Among the various orchestras that have visited the Colosseum in recent years, the Czech National Symphony Orchestra will stand out in the memory. Partly this is due to their decision to play only Czech music. All three works were by Czech composers, familiar and popular. 

The programme started vigorously. Rather than an overture, the orchestra played one of the sequence of symphonic poems Ma Vlast (My Country). This was From Bohemia's Forests and Meadows (often translated as Woods and Fields) by Smetana, written in the 1860s. Like so much of his music, this used the idioms of folk music, and had a character that we still recognise as Bohemian.
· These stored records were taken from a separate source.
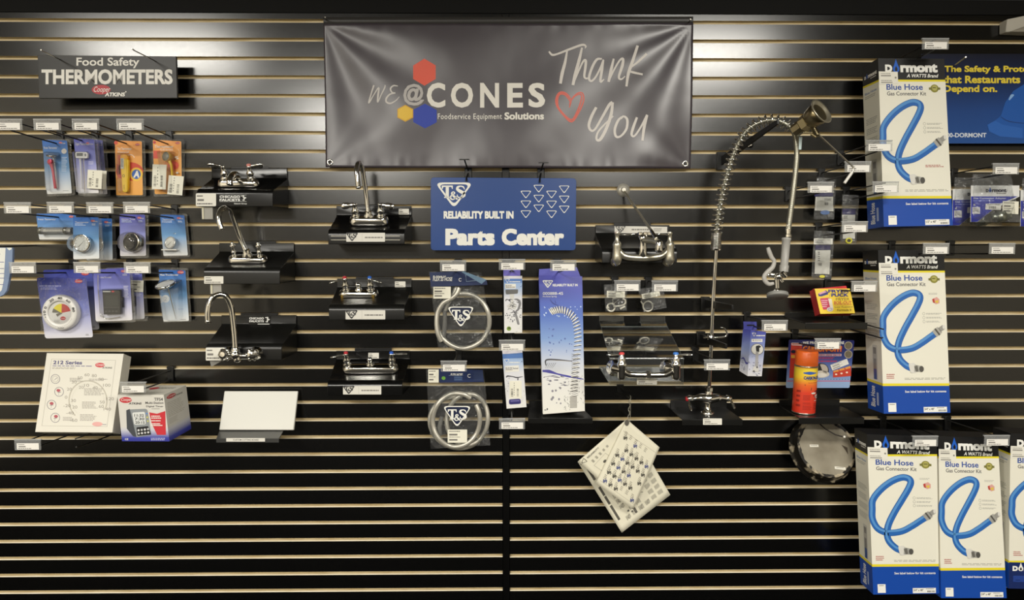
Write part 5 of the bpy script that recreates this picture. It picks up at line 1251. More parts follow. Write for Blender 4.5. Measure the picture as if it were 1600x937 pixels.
# ---------------------------------------------------------------- hanging papers
z = Z(880, 600, 3.75)
PAPR = P('#e2ddc8', .6); IK = P('#55524a', .6); BI = P('#5a5f86', .6)
def curl(c4, amp, d4):
    tl, tr, br, bl = c4
    def f(u, v, l=0):
        x = (tl[0]*(1-u) + tr[0]*u)*(1-v) + (bl[0]*(1-u) + br[0]*u)*v; y = (tl[1]*(1-u) + tr[1]*u)*(1-v) + (bl[1]*(1-u) + br[1]*u)*v
        d = (d4[0]*(1-u) + d4[1]*u)*(1-v) + (d4[3]*(1-u) + d4[2]*u)*v + amp*math.sin(PI*u)*v
        bx = -26*math.sin(PI*v)*(1 - u)*0
        return U(*z(x + bx, y), d + EPS*3*l)
    return f
def sheetobj(t, f, name, deco=None, mat=PAPR, n=16):
    b = MB(); grid(b, lambda u, v: f(u, v, 0), n, n, mat); o = b.build(name, t); o.modifiers.new('Solidify', 'SOLIDIFY').thickness = .0004
    if deco: b = FineMB(); deco(b); b.lay(f, name.split('_')[0] + '_print', t, .06)
    return o
t = thing('instruction_sheet', 'cream printed sheet hanging behind the folded booklet, lower of the two', 'paper', U(*z(400, 800), .05))
f2 = curl([(375, 212), (628, 648), (343, 870), (85, 455)], -.012, [.085, .06, .065, .06])
def dz2(b):
    b.rect(FLAT, .02, .955, .06, .985, IK, 0) if False else None
    tri(b, FLAT, .015, .93, .08, .99, IK, PAPR, .12, 1)
    # strips run along the sheet's left margin
    for v0, v1, u0, u1 in ((.80, .84, .12, .30), (.80, .84, .40, .52), (.80, .84, .53, .64), (.8, .84, .66, .86), (.5, .54, .72, .92)): b.rect(FLAT, u0, v0 + .1, u1, v1 + .1, IK, 1)
    r = random.Random(4)
    for i in range(8):
        for j in range(6):
            u, v = .35 + i*.075, .08 + j*.13
            if r.random() < .85: b.lines(FLAT, u, v, u + .055, v + .09, 5, P('#7f7b70'), 1, .5)
            if r.random() < .4: b.stroke(FLAT, [(u, v), (u + .03, v + .05), (u + .05, v + .02)], .008, P('#8a867a'), 1, 3)
    for k in range(3): b.disc(FLAT, .84 + k*.035, .72 - k*.05, .012, .02, IK, 1, 10)
    b.lines(FLAT, .05, .5, .1, .9, 4, P('#8a867a'), 1)
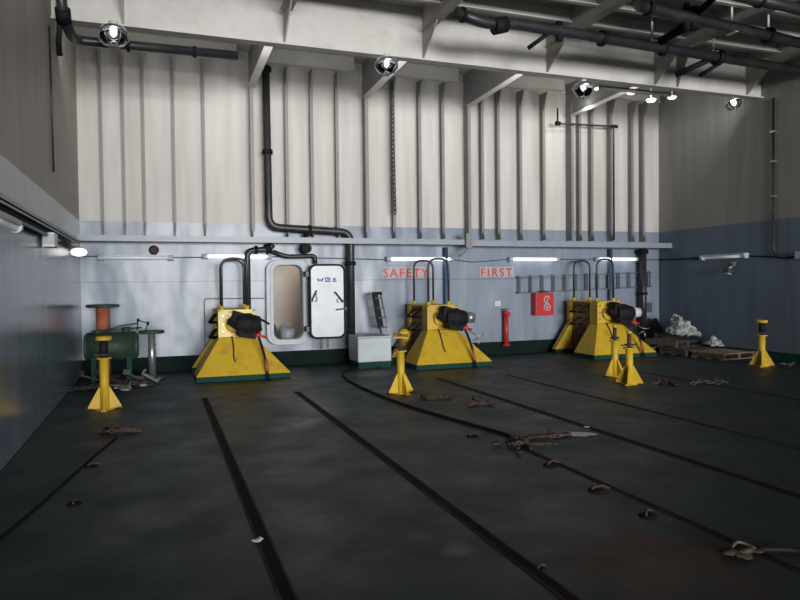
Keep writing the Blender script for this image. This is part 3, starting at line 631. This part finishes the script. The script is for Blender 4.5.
# hanging flood lamps below the beam
def beam_lamp(x, y, z, s, lit, label, tilt=0):
    t = tag(empty('beam_lamp', (x, y, z)), label, 'light', 'lamps hung under the beam'); t.scale = (s, s, s); t.rotation_euler = (tilt, 0, 0)
    MB().cyl((0, 0, .10), (0, 0, .17), .06, n=12).tube([(0, 0, .15), (0, .16, .17)], .03, 8).build('lamp_neck', 'white', t)
    MB().lathe([(.07, .13), (.16, .09), (.20, .02), (.19, .02), (.14, .08), (.06, .12)], n=24).build('lamp_shade', 'chrome', t)
    MB().lathe([(.185, .02), (.18, -.06), (.13, -.13), (.05, -.15)], n=20).build('lamp_glass', 'glass', t)
    MB().lathe([(.02, .1), (.035, .05), (.03, .0), (.01, -.02)], n=12).build('lamp_bulb', lit, t)
    m = MB()
    for k in range(6):
        a = k*PI/3; c, s_ = math.cos(a), math.sin(a)
        m.tube([(.2*c, .2*s_, .03), (.2*c, .2*s_, -.07), (.12*c, .12*s_, -.16), (0, 0, -.18)], .006, 5)
    m.build('lamp_cage', 'steel', t)
beam_lamp(-.52, 10.2, 5.16, 1, 'dimbulb', 'caged lamp under the beam above the left corner')
beam_lamp(3.51, 10.2, 5.14, .95, 'dimbulb', 'caged lamp under the middle of the beam above the chain')
beam_lamp(7.24, 10.2, 5.09, .95, 'dimbulb', 'caged lamp under the beam above the thin black pipe')
beam_lamp(10.76, 10.2, 5.11, .8, 'bulb', 'brightly lit lamp at the right end of the beam', -.35)
for i, (x, z, lb) in enumerate(((9.14, 5.80, 'small glowing disc standing for a ceiling glint, leftmost and uppermost of its cluster'), (9.45, 5.65, 'small glowing disc standing for a ceiling glint, lower left one of the cluster'), (9.99, 5.79, 'small glowing disc standing for a ceiling glint, upper middle one of the cluster'), (10.54, 5.67, 'brightest small disc standing for a ceiling glint in the cluster'), (11.13, 5.78, 'small glowing disc standing for a ceiling glint, rightmost of the cluster'))):
    t = tag(empty('ceiling_glint', (x, 12.3, z)), lb, 'light', 'small glowing glint discs behind the beam')  # glowing discs added for reflections on the ceiling, not real lamps
    MB().lathe([(.02, .0), (.07, .01), (.10, .04), (.10, .06), (.02, .06)], n=18).build('lamp_lens', 'bulb' if i == 3 else 'glow', t)
    MB().cyl((0, 0, .06), (0, 0, ZC-z), .015, n=8).build('glint_stem', 'cream', t)

# ---------------------------------------------------------------- reels and green tank by left corner
def reel(x, y, z0, h, rf, rc, mf, mc, label, n_=3):
    t = tag(empty('cable_reel', (x, y, z0)), label, 'reel')
    for z in (.0, h-.05): MB().lathe([(rc*.5, z), (rf, z), (rf+.008, z+.02), (rf, z+.05), (rc*.5, z+.05)], n=32).build('reel_flange', mf, t)
    MB().cyl((0, 0, .04), (0, 0, h-.04), rc, n=20).build('reel_core', mc, t)
    return t
reel(-.93, 12.95, 0, 1.32, .27, .115, 'darkgreen', 'rustred', 'tall cable reel with rust-red core and dark green flange')
reel(-.12, 12.45, 0, .86, .21, .065, 'darkgreen', 'steel', 'low cable reel with dark green flange on a silver core')
t = tag(empty('green_tank', (-.78, 12.35, 0)), 'dark green covered tank lying between the two cable reels', 'tank')
MB().cyl((-.36, 0, .62), (.40, 0, .62), .24, n=24).cyl((-.40, 0, .62), (-.36, 0, .62), .2, .24, n=24).cyl((.40, 0, .62), (.45, 0, .62), .24, .18, n=24).build('tank_body', 'darkgreen', t)
for sx in (-.25, .3): MB().b(sx-.04, sx+.04, -.2, .2, 0, .45).build('tank_leg', 'greenp', t)
MB().cyl((.25, 0, .84), (.25, 0, .94), .07, n=14).cyl((-.2, 0, .84), (-.2, 0, .9), .05, n=14).build('tank_cap', 'darkgreen', t)
MB().tube([(-.1, -.05, .88), (.2, -.05, .97), (.45, -.02, 1.0)], .012, 6).tube([(-.3, .0, .88), (.5, .02, .92)], .014, 6).build('tank_hose', 'darkgreen', t)
t = tag(empty('wire_handle', (-.28, 12.6, .86)), 'bent black wire frame sticking up beside the green tank', 'frame')
MB().tube([(-.08, 0, 0), (-.06, 0, .18), (.1, 0, .12), (.06, 0, 0)], .012, 6).build('wire', 'black', t)
MB().cyl((-.08, 0, .18), (-.04, 0, .18), .03, n=8).cyl((.08, 0, .12), (.12, 0, .12), .03, n=8).build('knob', 'black', t)

# heap of chains and fittings
def squiggle(x, y, r, n, seed, z=.018):
    rd = random.Random(seed); pts = []; a = rd.random()*6
    p = Vector((0, 0, 0)); 
    for k in range(n):
        a += rd.uniform(-1.2, 1.2); q = p+Vector((math.cos(a), math.sin(a)*.8, 0))*r*.45
        if q.length > r: a += PI; q = p*.5
        pts.append((q.x, q.y, z+rd.random()*z*2.0)); p = q
    return pts
def lashing_chain(x, y, r, n, seed, label, link=.06, m='chain', group='loose lashing chains on the deck'):
    return tag(chain_mb(MB(), squiggle(x, y, r, n, seed), link, .011).build('lashing_chain', m, loc=(x, y, 0)), label, 'chain', group)
lashing_chain(-.95, 11.6, .35, 12, 1, 'dark chain heaped left of the trestle below the green tank', .08)
lashing_chain(-.45, 11.7, .35, 12, 2, 'dark chain heaped right of the trestle below the green tank', .08)
lashing_chain(-.2, 12.0, .2, 8, 3, 'short chain lying by the foot of the low reel', .07)
lashing_chain(-.45, 7.95, .28, 9, 4, 'rusty chain at the far end of the thin rope by the left wall', .06, 'rust')
lashing_chain(3.65, 8.7, .3, 10, 5, 'rusty chain lying right of the tilted head trestle', .06, 'rust')
lashing_chain(4.0, 8.0, .3, 10, 6, 'rusty chain between the tilted head trestle and the gear heap', .06, 'rust')
lashing_chain(7.6, 8.4, .35, 12, 8, 'rusty chain right of the paired yellow trestles', .07, 'rust')
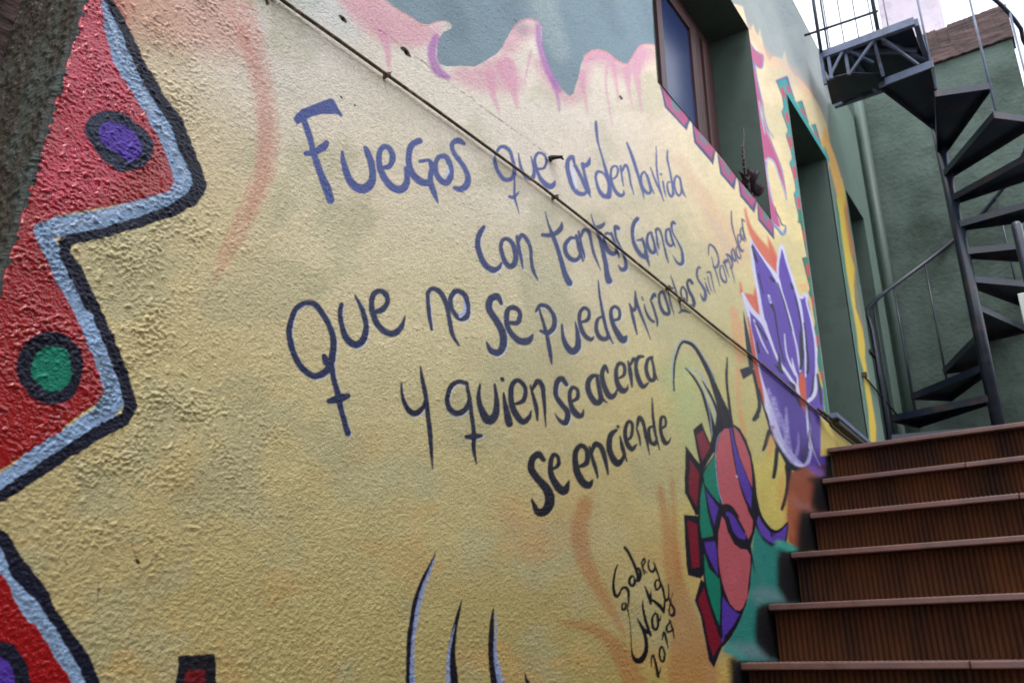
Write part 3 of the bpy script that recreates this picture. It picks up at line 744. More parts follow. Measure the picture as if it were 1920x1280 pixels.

Few people were as significant in the national movement in an area that was then part of the Austro-Hungarian Empire and is now in the Czech Republic; nowadays Bohemian music still reminds us of his aspirations.

Composed some years later, Dvorak's works are similar expressions of national feeling in Bohemia. His 'Cello Concerto, written in 1894-95, is only vaguely based on classical structures, and the whole work is comprised of melodies that are now well known, handled in a variety of ways. The 'cello soloist, Natalie Clein, is not only a talented player but also combined sympathetically with the orchestra - this is not the sort of concerto in which the soloist is first and the orchestra almost nowhere. The woodwind section took up especially impressively the opportunities that Dvorak provided. The slow movement particularly has idyllic themes with a flavour of Slavonic folk music. In the last movement, rondo form can be detected, but the structure is free. What one remembers is the persuasive melodies, the dialogue between 'cello and orchestra and the inventive orchestration.

Dvorak's Ninth Symphony, From the New World, of 1893, came after the interval. As throughout the concert, the conductor, Libor Pesek, exercised impressive control over both ensemble and dynamics in the orchestra, yet with restrained conducting technique - making me think of Sir Adrian Boult, whom I often saw conducting in this hall. This mattered, because the symphony is so well known that the audience would be sensitive to any oddities of interpretation. Again, passages for the woodwind section were important. The symphony was written in the USA, and its melodies have American reminiscences, which is the reason for the title, but again we were aware of Dvorak's Bohemian sympathies. The string section of the orchestra naturally provided the essential basis for the music, and also, for instance, expressive contributions to Dvorak's harmonies. The orchestra was happy with the passages of fast tempo and exciting rhythms. The Czech people have a long-standing reputation for their contribution to serious Western music, which this concert more than confirmed.